Perhaps my favorite topic (out of the 11 really looooong chapters) is Attraction and Intimacy. Love being [I guess] the greatest feeling in this world, I find no reason not to consider this interesting. I think I’m at a point in my life where relationships – be the mutual ones or friendships – are of vital importance, and knowing exactly how a Psychologist should handle them was of great help. It lead me to value even more those around me, and also guided me in choosing the people I want to be part of my life. Like what I said, the world we live in is strongly defined by those around us. The way we act, the way we think, and the way we feel are all shaped by others. And knowing the kind of people I should surround myself with guarantees me that the right path is what I’m taking.

I didn’t want this course to be over with, but I don’t want to repeat the subject (Hah!). However, like enduring relationships, all good things come to an end. Guess we have to move on to a bigger step towards the fulfillment of our dreams  – and I hope we all do (no failures, please!) – but the learning doesn’t stop here. In the coming years, I will try [hard] not to forget the things I was taught, and I will continue wading through our social thinking, social influences, and social relations even outside the classroom and beyond our books.

All words are meant with no moral hypocrisy intended. Thank you Sir Paul, really. :)

March 1, 2012

Never, never, never quit

When Louise informed me of the tentative election results, my initial reaction wasn’t shock – it was more of numbness and it was a strange feeling must I say. I kept denying the fact that this could be the end of my dream. Then came the moment I realized it was pain I have inside – I would’ve cried in front of the class have I not controlled myself. I tried to act normal, not ‘cause of feelings of shame over what just happened (after all, it’s gonna be out in the open), but because I am not yet ready for the huge wave of sympathy coming my way. It’s going to make the pain worse, or so I thought.

To get away from everybody, I turned my mobile off, stopped tweeting, and locked myself in a room together with my laptop and Social Psychology book. I decided to study. But in the middle of reviewing, I cried. It was undeniably hard to keep myself focused with other things when all I want to do is spend the night shedding tears, or somnolently detaching. I reached for the nearest uplifting book: the Bible. I looked for a verse that, in a way, I can consider as God’s answer to my prayers. After quite plenty of pages turned, my eyes got tired. Perhaps, it’s the really, really small font that made my visual system retreat from its search, or maybe God wants me to find the answer within myself. I lit up a candle and took a moment to reflect -- the process was too long I almost fell asleep, but in the end, it served its purpose. When done, I was able to collect the pieces of my heart that was shattered. And that’s when I found my inner strength: my faith.

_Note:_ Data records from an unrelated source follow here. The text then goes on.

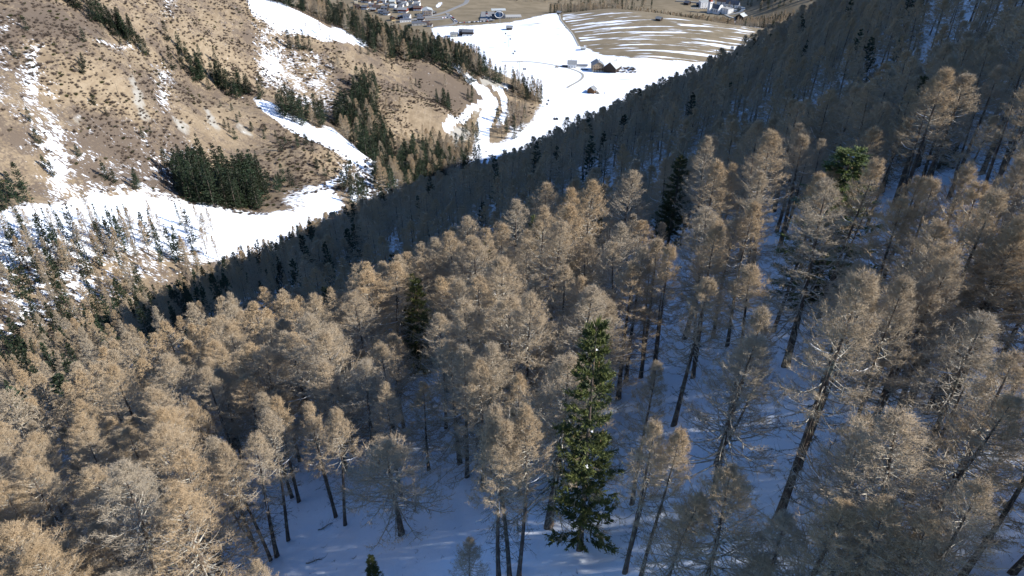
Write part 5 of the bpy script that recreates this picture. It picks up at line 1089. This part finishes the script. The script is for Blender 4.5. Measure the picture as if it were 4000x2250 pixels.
cover('juniper_scrub', 'dark green juniper dots on the tan hillside', 'scrub', 2600, polar((-48, 2), (345, 810)), hill_ok, [bush_mesh(20 + i, M_JUN, 170, 1.0, 1.0, .10) for i in range(3)], .6, 1.7, .85)

m, t, b = mat('twig_litter'); b.inputs['Base Color'].default_value = (.07, .055, .045, 1)
cover('twig_litter', 'small dark twigs fallen on the snow between the trunks', 'twigs', 9000, polar((-58, 58), (24, 110)), lambda x, y, z: (z_near(x, y) > z_rest(x, y)) & (fbm(x/6, y/6, 81, 3) > rng.uniform(-.3, .3, len(x))), [bush_mesh(40 + i, m, 14, 1.6, .15, .03) for i in range(3)], .12, .5, 1.0)

def fallen(u, v, L, rz, lab, seed):
    rng = np.random.default_rng(seed); x, y, z = hit(u * K, v * K); S = Sticks(); k = 7; p = np.stack([np.linspace(0, L, k), rng.normal(0, .12, k).cumsum(), np.abs(rng.normal(.12, .08, k)) + .05], 1)
    for i in range(k - 1): S.add(p[i], p[i+1], .05 * (1 - i / k) + .012, .05 * (1 - (i+1) / k) + .012, .1, .1, 3)
    n = 34; a = p[rng.integers(1, k - 1, n)] + rng.normal(0, .1, (n, 3)) * [1, .3, 0]; d = rng.normal(size=(n, 3)) * [.5, .8, .25]; d[:, 0] += .5; d[:, 2] = np.abs(d[:, 2]); S.add(a, a + d * rng.uniform(.3, .9, (n, 1)), .016, 0, .2, .3, 2)
    V, Fc, T = S.soup(rng); o = link('fallen_branch', tri_mesh('fallen_branch', V, Fc, T, M_DEAD), None, label=lab, cat='branch', group='fallen branches on the snow'); o.location = (x, y, z); o.rotation_euler = (0, 0, R(rz))
for i, (u, v, L, rz, lab) in enumerate([(800,1335,2.6,30,'forked dead branch on the snow at the left of the clearing'),(1040,1290,2.0,100,'small dead branch on the snow right of the young larch'),(770,1420,1.8,10,'thin dead branch on the snow near the bottom edge of the clearing'),(2080,1150,2.4,60,'dead branch on the blue snow right of the forked trunk'),(2420,1330,2.2,140,'dead branch on the snow at lower right'),(700,1180,2.4,75,'dead branch on the shaded snow behind the four clearing trunks')]): fallen(u, v, L, rz, lab, 900 + i)
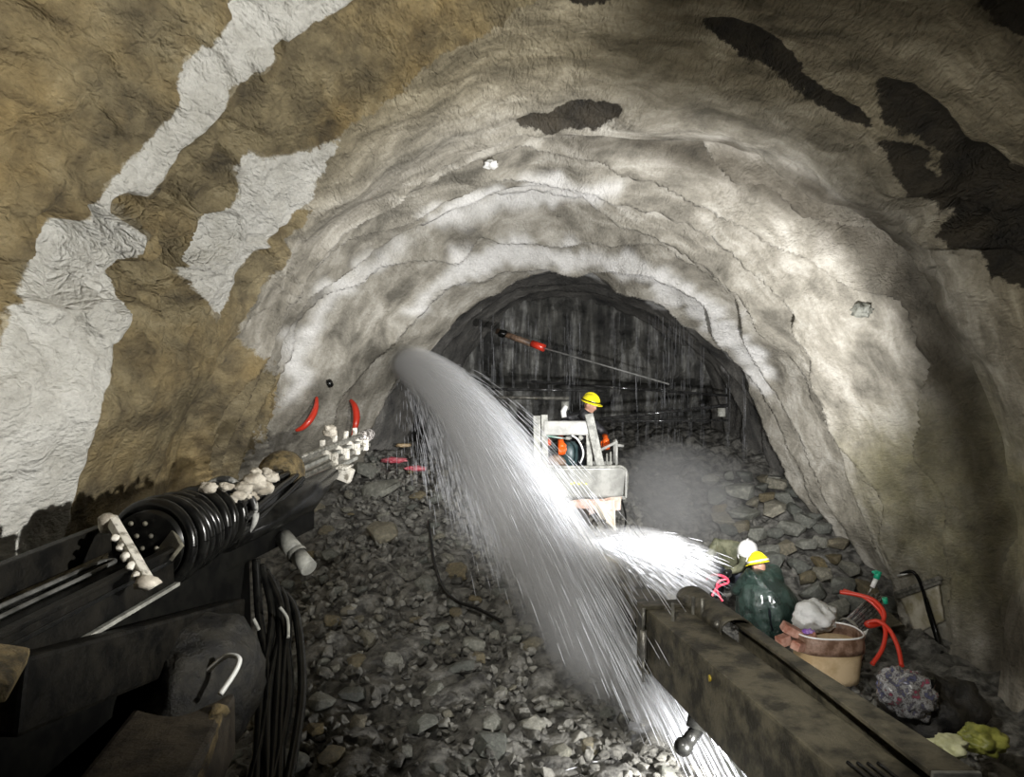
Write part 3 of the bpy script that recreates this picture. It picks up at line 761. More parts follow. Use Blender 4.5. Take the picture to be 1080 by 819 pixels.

I realized that I shouldn’t give up, I shall believe. There will always be humps that will shake up my life, but I’m for sure God will always be there come the time I stumble and fall. After all, I took in mind what I learned from past heartaches: life is no smooth-sailing; there will always be hurdles to cross, roadblocks to conquer, and setbacks from which to recover. Before anyone gets the chance to victory, they must first learn the art of losing, and find the beauty in it. I know I have two options: to stay at this low point I am right now, or pick myself up, dust off my knees, and continue fighting. I will stand up and take the entire experience as part of my growth as a person. Cliché as it sounds, but a [hopefully] bigger door is still being made, and soon enough, it will be open for me. For the meantime, I’ll stick to my belief, that He always has his reasons for putting us in difficult situations. And these bumps? These actually make the journey to success even more interesting, because it sharpens us through learning.

To end this entry, I will borrow a four-word quote by Winston Churchill: NEVER, NEVER, NEVER QUIT. The fight isn’t over, let’s keep going, shall we?